Numéro 11 - Retour au sommaire

Paul Claudel

Paul Claudel, pouvez-vous nous dire ce que vous pensez de la législation allemande depuis l’arrivée d’Hitler à la chancellerie ?

La législation abominable et stupide dirigée contre vos coreligionnaires en Allemagne me remplit d'indignation et d'horreur. Personnellement, j'ai toujours compté les Juifs parmi mes meilleurs amis et je n'ai jamais éprouvé de leur part que les procédés les plus délicats. D'autre part, l'étude continuelle que je fais de la Bible m'a pénétré de l'importance prédominante d'Israël au point de vue de Dieu et de l'humanité. C'est Israël, avec un courage héroïque et une audace intellectuelle qui serait inexplicable sans une vocation d'En-Haut, qui a toujours maintenu, contre la puissance de Rome, contre les séductions de la Grèce, l'idée d'un Dieu personnel et transcendant supérieur à toutes les superstitions du paganisme. Et c'est précisément le paganisme renaissant sous la forme la plus basse et la plus hideuse qui vient une fois de plus se heurter à cette pierre inébranlable.[1]

Que pensez-vous des rapports des Juifs à l’argent ?

Seuls les gens obtus et cruels ont pu reprocher aux Juifs leur rôle de grands financiers et les persécuter pour cela, comme ils ont persécuté, martyrisé les Templiers qui étaient, eux aussi, des agents financiers. Je le répète, l’argent est utile. Il est le moyen immédiat de se faire du bien les uns aux autres.[2]

Que vous inspire la position parfois empreinte de méfiance des Juifs à votre égard et notamment au regard de certains de vos écrits ?

Je voudrais qu'Israël se rendît compte que je suis un poète. Dans l'expression de ma pensée, j'ai pu heurter des susceptibilités, dont je comprends d'autant plus les réactions que je déplore les causes dont elles procèdent. Si ma voix s'est élevée pour parler à Israël, elle est une voix fraternelle, amicale, sincère, sans faux-semblant, je suis, je crois, le premier après Léon Bloy à rappeler la vraie grandeur d'Israël, et j'ai eu la joie de m'entendre dire qu'il n'y avait jamais eu d'appel plus sincère, plus chaleureux, plus tendre, pour rappeler à ce peuple la pérennité de la promesse qui fait de lui le fils aîné de Dieu.[3]

 

Quelles sont vos convictions vis-à-vis de la création de l’État d’Israël ?

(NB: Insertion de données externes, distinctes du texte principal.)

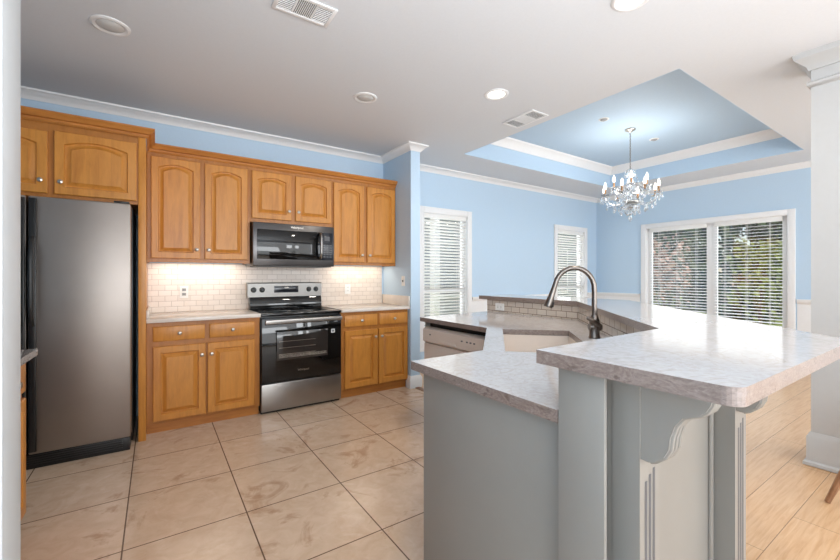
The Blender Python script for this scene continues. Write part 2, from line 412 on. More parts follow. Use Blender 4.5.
# patio door
y0, y1, _, z1 = D
bm = B()
for a, b, c, d in ((y0 - .08, y0, 0, z1 + .08), (y1, y1 + .08, 0, z1 + .08), (y0, y1, z1, z1 + .08)): box(bm, XR - .022, XR, a, b, c, d, .004)
box(bm, XR + .02, XR + .13, y0, y1, 0, .03)
for a, b, c, d in ((y0 - .001, y0 + .006, .03, z1), (y1 - .006, y1 + .001, .03, z1), (y0, y1, z1 - .006, z1 + .001)): box(bm, XR, XR + .15, a, b, c, d)
pd = struct('door_1', bm, 'white')
ym = (y0 + y1) / 2 - .03
for a, b in ((y0, ym), (ym, y1)):
    bm = B()
    for p, q, r, s in ((a, a + .07, .03, z1), (b - .07, b, .03, z1), (a + .07, b - .07, z1 - .06, z1), (a + .07, b - .07, .03, .22)): box(bm, XR + .06, XR + .105, p, q, r, s, .003)
    lf = obj('door_leaf', bm, 'white', pd)
    bm = B(); box(bm, XR + .08, XR + .085, a + .065, b - .065, .21, z1 - .055); obj('glass', bm, 'glass', lf)
for a, b, lab in ((ym + .055, y1 - .06, 'white slatted blind on the patio door leaf next to the dining corner'), (y0 + .06, ym - .045, 'white slatted blind on the patio door leaf nearer the white column')):
    t = thing('door_blind', lab, 'blind', (XR + .03, (a + b) / 2, .1), 'white blinds on the patio doors')
    bm = B(); box(bm, XR + .006, XR + .055, a, b, z1 - .065, z1 - .002, .003); obj('headrail', bm, 'blind', t)
    bm = B(); z = .12
    while z < z1 - .075:
        c, sn = .0235, .0045
        prism(bm, [(XR + .03 - c, z - sn), (XR + .03 + c, z + sn), (XR + .03 + c, z + sn + .0026), (XR + .03 - c, z - sn + .0026)], lambda p, q, d: Vector((p, d, q)), a, b); z += .0455
    obj('slats', bm, 'blind', t)
    bm = B(); box(bm, XR + .01, XR + .05, a, b, .09, .108, .003); obj('bottom_rail', bm, 'blind', t)
    bm = B()
    for k in (.17, .5, .83):
        for x in (XR + .004, XR + .056): tube(bm, [(x, a + (b - a) * k, .1), (x, a + (b - a) * k, z1 - .06)], .002, 5)
    obj('ladder_cord', bm, 'blind', t)

# ------------------------------------------------------------------ cabinets
FY = lambda Y: (lambda u, z, d: Vector((u, Y - d, z)))          # faces -Y
FX = lambda X: (lambda u, z, d: Vector((X + d, u, z)))          # faces +X
def door_mesh(u0, u1, z0, z1, to3, arch=0, st=.056, th=.02):
    bm = B(); n = 12
    def loop(ins, d, topins=None, a=0):
        a0, a1, b0, b1 = u0 + ins, u1 - ins, z0 + ins, z1 - (ins if topins is None else topins)
        pts = [(a0, b0), (a1, b0)]
        for k in range(n + 1):
            t = k / n; pts.append((a1 + (a0 - a1) * t, b1 - a * (2 * t - 1) ** 2))
        return [bm.verts.new(to3(u, z, d)) for u, z in pts]
    L = [loop(0, 0), loop(0, th - .005), loop(.005, th), loop(st - .003, th, st - .003, arch), loop(st + .003, th - .015, st + .003, arch), loop(st + .009, th - .016, st + .009, arch),
         loop(st + .034, th - .003, st + .034, arch), loop(st + .036, th + .0005, st + .036, arch)]
    for p, q in zip(L, L[1:]):
        for k in range(len(p)):
            j = (k + 1) % len(p); bm.faces.new((p[k], p[j], q[j], q[k]))
    bm.faces.new(L[0][::-1]); bm.faces.new(L[-1]); return bm
def drawer_mesh(u0, u1, z0, z1, to3, th=.02):
    bm = B()
    def loop(i, d): return [bm.verts.new(to3(u, z, d)) for u, z in ((u0 + i, z0 + i), (u1 - i, z0 + i), (u1 - i, z1 - i), (u0 + i, z1 - i))]
    L = [loop(0, 0), loop(0, th - .006), loop(.003, th - .003), loop(.01, th)]
    for p, q in zip(L, L[1:]):
        for k in range(4): bm.faces.new((p[k], p[(k + 1) % 4], q[(k + 1) % 4], q[k]))
    bm.faces.new(L[0][::-1]); bm.faces.new(L[-1]); return bm
def knob(u, z, to3, parent, th=.02):
    p = to3(u, z, th); ax = to3(u, z, 1) - to3(u, z, 0)
    bm = B(); lathe(bm, [(.007, -.001), (.006, .008), (.006, .013), (.012, .017), (.0155, .022), (.0145, .028), (.008, .031), (0, .032)], p, ax, 14)
    obj('knob', bm, 'nickel', parent)
def front(parent, u0, u1, z0, z1, to3, kn, arch=0, drawer=False):
    o = obj('drawer' if drawer else 'door', drawer_mesh(u0, u1, z0, z1, to3) if drawer else door_mesh(u0, u1, z0, z1, to3, arch), 'maple', parent)
    knob(kn[0], kn[1], to3, o); return o
YU, YF = 4.07, 3.79
U = FY(YU)
def cab(name, label, x0, x1, y0, y1, z0, z1, group=None, toe=0):
    t = thing(name, label, 'cabinet', ((x0 + x1) / 2, (y0 + y1) / 2, z0), group)
    lip = .032 if abs(z0 - 1.395) < 1e-6 else 0
    bm = B(); box(bm, x0, x1, y0, y1, z0 + toe + lip, z1, .0015, 1); obj('body', bm, 'maple_dark', t)
    if lip:
        bm = B(); box(bm, x0, x1, y0, y0 + .019, z0, z0 + lip); box(bm, x0, x0 + .015, y0 + .019, y1, z0, z0 + lip); box(bm, x1 - .015, x1, y0 + .019, y1, z0, z0 + lip)
        obj('bottom_rail', bm, 'maple_dark', t)
    return t
G = 'maple wall cabinets on the kitchen wall'
t = cab('wall_cabinet', 'tall two-door maple wall cabinet between the fridge cabinet and the microwave', -.062, .757, YU, YW - .002, 1.395, 2.345, G)
front(t, -.035, .334, 1.428, 2.302, U, (.305, 1.51), .035); front(t, .37, .733, 1.428, 2.302, U, (.40, 1.51), .035)
t = cab('wall_cabinet', 'short two-door maple wall cabinet right above the microwave', .758, 1.592, YU, YW - .002, 1.80, 2.345, G)
front(t, .772, 1.152, 1.838, 2.302, U, (1.125, 1.93), .03); front(t, 1.192, 1.58, 1.838, 2.302, U, (1.22, 1.93), .03)
t = cab('wall_cabinet', 'tall two-door maple wall cabinet at the blue wall end, right of the microwave', 1.593, 2.392, YU, YW - .002, 1.395, 2.345, G)
front(t, 1.606, 1.97, 1.428, 2.298, U, (1.94, 1.51), .035); front(t, 2.008, 2.38, 1.428, 2.298, U, (2.036, 1.51), .035)
FF = FY(3.70)
t = cab('fridge_cabinet', 'deep two-door maple cabinet over the refrigerator', -1.115, -.112, 3.70, YW - .002, 1.82, 2.345)
front(t, -1.06, -.622, 1.845, 2.275, FF, (-.655, 1.93), .035); front(t, -.588, -.122, 1.845, 2.288, FF, (-.552, 1.93), .035)
tag(bx('fridge_side_panel', (-.111, -.063, 3.69, YW - .002, 0, 2.345), 'maple', bev=.002), 'tall narrow maple panel between refrigerator and base cabinet', 'panel')
bm = B()
cp = [(0, 2.335), (.0, 2.405), (.055, 2.405), (.055, 2.395), (.045, 2.385), (.03, 2.365), (.014, 2.36), (.014, 2.346), (.004, 2.335)]
path = [(-1.115, 3.69), (-.06, 3.69), (-.06, YU), (2.392, YU)]
sweep(bm, path, [(-o, z) for o, z in cp])
o = obj('cabinet_cornice', bm, 'maple_h'); tag(o, 'maple crown strip running along the tops of the wall cabinets', 'cornice')
bm = B()
def rope(bm, a, b):
    a, b = Vector(a), Vector(b); n = int((b - a).length / .011)
    for i in range(n):
        p = a + (b - a) * ((i + .5) / n); d = (b - a).normalized() * .004
        box(bm, p.x - .003 - abs(d.x) * .3, p.x + .003, p.y - .004, p.y + .003, p.z - .005, p.z + .005)
rope(bm, (-1.11, 3.684, 2.342), (-.065, 3.684, 2.342)); obj('rope_bead', bm, 'maple_dark', o, smooth=False)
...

[Je dirais à Israël :] « Ici, tu es chez toi, il n'y a pas prescription. Il n'y a jamais eu un acte juridique, authentiquement valable pour te déposséder. [...] Tu as eu besoin de l'Univers et l'Univers a besoin de toi, pas ailleurs qu'à cette place qui est la tienne et c'est l'Univers qui l'a redécouverte pour toi. Implante-toi, Israël, dans la rectitude : montre-nous, comme un piquet de fer, ce ciel où toute rédemption aboutit. »

Israël, par sa seule force, reprenant possession de la terre de ses pères, refoulant les occupants, reconnu comme nation autonome par la communauté de tous les peuples ! Ce retour d'Israël à la Terre promise n'a pas eu le caractère d'un accident, mais d'une nécessité. Il n'y avait pas d'alternative. Aussi clairement que possible, il y a eu volonté délibérée de la Providence employant les moyens appropriés.[4]

 

L’éclaireur vous remercie pour cet entretien. 

[1] Lettre de 1936 adressée au Congrès juif mondial.

[2] Interview de Paul Claudel par André Chouraqui dans Le Monde du 3 avril 1952.

[3] Idem.

[4] Paul Claudel, Une voix sur Israël, 1950.